Personally, I decided to start college in the summer instead of in the fall because I have already taken a gap year ‘break’ from school. I wouldn’t have taken summer classes if I were coming to college straight after school; I like to spend my summers doing something different, or enhancing my skills in a non-academic context.

However, I love the experience that I gained from this academic summer session, and if you are considering doing it too, here’s a list of pros and cons for you to consider: (Note that this is solely based on my experience!)

benefits of taking summer college classes

You can move ahead in your major or explore other courses that may be too filled up during the year.

This is particularly so if you’re in a large school and have to ‘fight’ for courses during the academic year. The population at my university is huge, so enrollment for classes is always very stressful. For summer, however, I was able to enroll in the classes that I wanted without worrying about not getting in.

If you’re an out-of-state student attending a public school, summer classes tuition will be ‘cheaper’ for you, as you’ll pay the same as someone who is in-state.

I am an out-of-country student, so tuition is definitely more expensive for me during the academic year. But my summer fees are the same as that of an in-state student, so it’s a ‘win’ for me.

There are not as many distractions.

During the summer, most extracurricular activities are on a pause, so you’ll be able to focus better on your academics. You’ll be able to start exploring campus before all the chaos of the academic year kicks in – and that’s a pretty cool and different way to transition into college.

disadvantages of taking summer college classes

Summers should be spent doing something different.

Even if you’re not doing something to build up your resume, e.g. volunteering or interning, you can still use this time to work on yourself.  Time is valuable, but so are you.

I feel that the hardest aspect of college is not studying – everyone can buckle down and study (or cram) if they are under pressure. The difficult thing is in understanding why you take the classes that you do, what you can do with your education, and what your priorities are. You can only do this if you actually take time off the system and think about it.

So, go out, explore, and discover.

It’s harder to get an internship and/or work on other side projects.

If you are hoping to get an internship at the career that you’re intending to follow, or hoping to work on any other projects, summer classes might ruin this for you. At least half of your time will be spent attending classes and studying/working for them – which is not too much, but you will be left with less energy to work on other things.
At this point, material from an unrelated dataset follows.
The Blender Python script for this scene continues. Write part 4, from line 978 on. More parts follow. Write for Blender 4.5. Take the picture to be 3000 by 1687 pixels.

Classes are very fast-paced.

There’s only 2 months (or less) to learn all the material that you would normally learn in a semester or quarter system. This means that you have to be ready to condense a lot of knowledge and information in half the time. This should be doable as you’ll be taking no more than half the classes that you would during an academic year, e.g. a normal semester workload is 4 classes; for the summer, it’s 2 classes.

You won’t be able to move around or travel too much.

If you’re hoping to travel or go on adventures, your possibilities will be limited if you’re physically taking classes at some college. However, this won’t be that big of a deal if you’re not from the area, or if you prioritize your academics over travel.

alternatives to taking summer college classes

Spend the summer abroad.

If you do this through your college, it can allow you to do two things at once: intern/take classes and explore the new country. It’s a perfect combination, and it’s a great and enriching way to spend your summer.

Take online classes.

Though online classes are not as much fun, it will give you more flexibility to manage your routine and accomplish other things, including traveling and working/living somewhere else. I would recommend this for a class that you are not looking forward to, as you’ll be able to get it out of the way quickly in the summer.

If you attend a 4-year college, you can take 1-2 classes at a nearby community college. 

If there are classes that you need to satisfy, you don’t necessarily need to do so at your (expensive) college – you could check out which community colleges can satisfy these requirements for you. The perks of this are cheaper tuition and cheaper classes. However, you will also need to find housing near the college, which may be a nuisance if you don’t know the area really well.


Personally, I am really happy with my decision to start college in the summer. Because orientation doesn’t start until fall, I had to explore my college campus by myself (or with friends), which helped me become more college-independent. As an international student, I also love having used this time to get used to the new environment, explore the area, and plan for my upcoming semester with the campus at my reach.